If the size of "long" and "int" are the same on a platform - are "long" and "int" different in any way?

If the representation of a long int and a int are the same on a platform, are they strictly the same? Do the types behave any differently on the platform in any way according to the C standard?

Eg. does this always work:

int int_var;
long long_var;

void long_bar(long *l);
void int_bar(int *i);

void foo() 
{
    long_bar(&int_var); /* Always OK? */
    int_bar(&long_var);
}

I guess the same question applies to short and int, if they happen to be the same representation.

The question arose when discussing how to define a int32_t-like typedef for an embedded C89 compiler without stdint.h, i.e. as int or long and if it would matter.

They are not compatible types, which you can see with a a simple example:

int* iptr;
long* lptr = iptr; // compiler error here

So it mostly matters when dealing with pointers to these types. Similarly, there is the "strict aliasing rule" which makes this code undefined behavior:

int i;
long* lptr = (long*)&i;
*lptr = ...;  // undefined behavior

Some another subtle issue is implicit promotion. In case you have some_int + some_long then the resulting type of that expression is long. Or in case either parameter is unsigned, unsigned long. This is because of integer promotion through the usual arithmetic conversions, see Implicit type promotion rules. Shouldn't matter most of the time, but code such as this will fail: _Generic(some_int + some_long, int: stuff() ) since there is no long clause in the expression.

Generally, when assigning values between types, there shouldn't be any problems. In case of uint32_t, it doesn't matter which type it corresponds to, because you should treat uint32_t as a separate type anyway. I'd pick long for compatibility with small microcontrollers, where typedef unsigned int uint32_t; will break. (And obviously, typedef signed long int32_t; for the signed equivalent.)

The types long and int have different ranks. The rank of the type long is higher than the rank of the type int. So in a binary expression where there are used an object of the type long and an object of the type int the last is always converted to the type long.

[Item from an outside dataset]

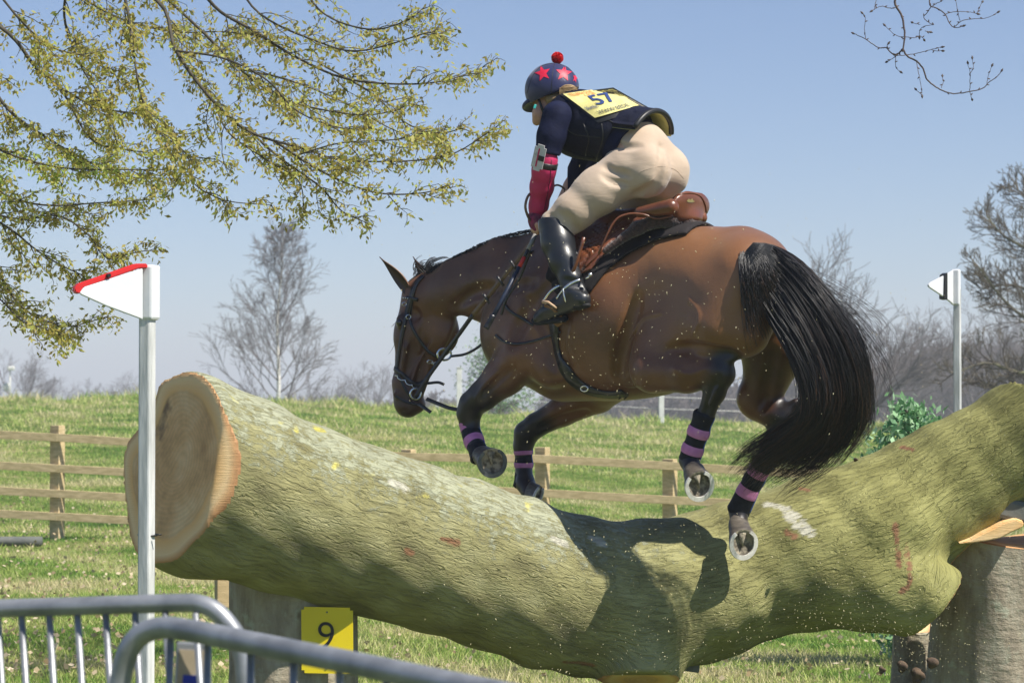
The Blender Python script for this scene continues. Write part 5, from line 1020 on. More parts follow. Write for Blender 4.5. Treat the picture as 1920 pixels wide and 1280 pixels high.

Compare the following code snippets.

int x = 0;
unsigned int y = 0;

the type of the expression x + y is unsigned int.

long x = 0;
unsigned int y = 0;

the type of the expression x + y is unsigned long (due to the usual arithmetic conversions) provided that sizeof( int ) is equal to sizeof( long).

This is very important in C++ than in C where function overloading are allowed.

In C you have to take this into account for example when you are using i/o functions as for example printf to specify a correct conversion specifier.

Even on platforms where long and int have the same representation, the Standard would allow compilers to be willfully blind to the possibility that the act of storing a value to a long* might affect the value of an int* or vice versa. Given something like:

#include <stdint.h>

void store_to_int32(void *p, int index)
{
    ((int32_t*)p)[index] = 2;
}
int array1[10];
int test1(int index)
{
    array1[0] = 1;
    store_to_int32(array1, index);
    return array1[0];
}
long array2[10];
long test2(int index)
{
    array2[0] = 1;
    store_to_int32(array2, index);
    return array2[0];
}

The 32-bit ARM version of gcc will treat int32_t as synonymous with long and ignore the possibility that passing the address of to array1 to store_to_int32 might cause the first element of that array to be written, and the 32-bit version of clang will treat int32_t as synonymous with int and ignore the possibility that passing the address of array2 to store_to_int32 might cause that array's first element to be written.

To be sure, nothing in the Standard would prohibit compilers from behaving in that fashion, but I think the Standard's failure to prohibit such blindness stems from the principle "the dumber something would be, the less need there should be to prohibit it".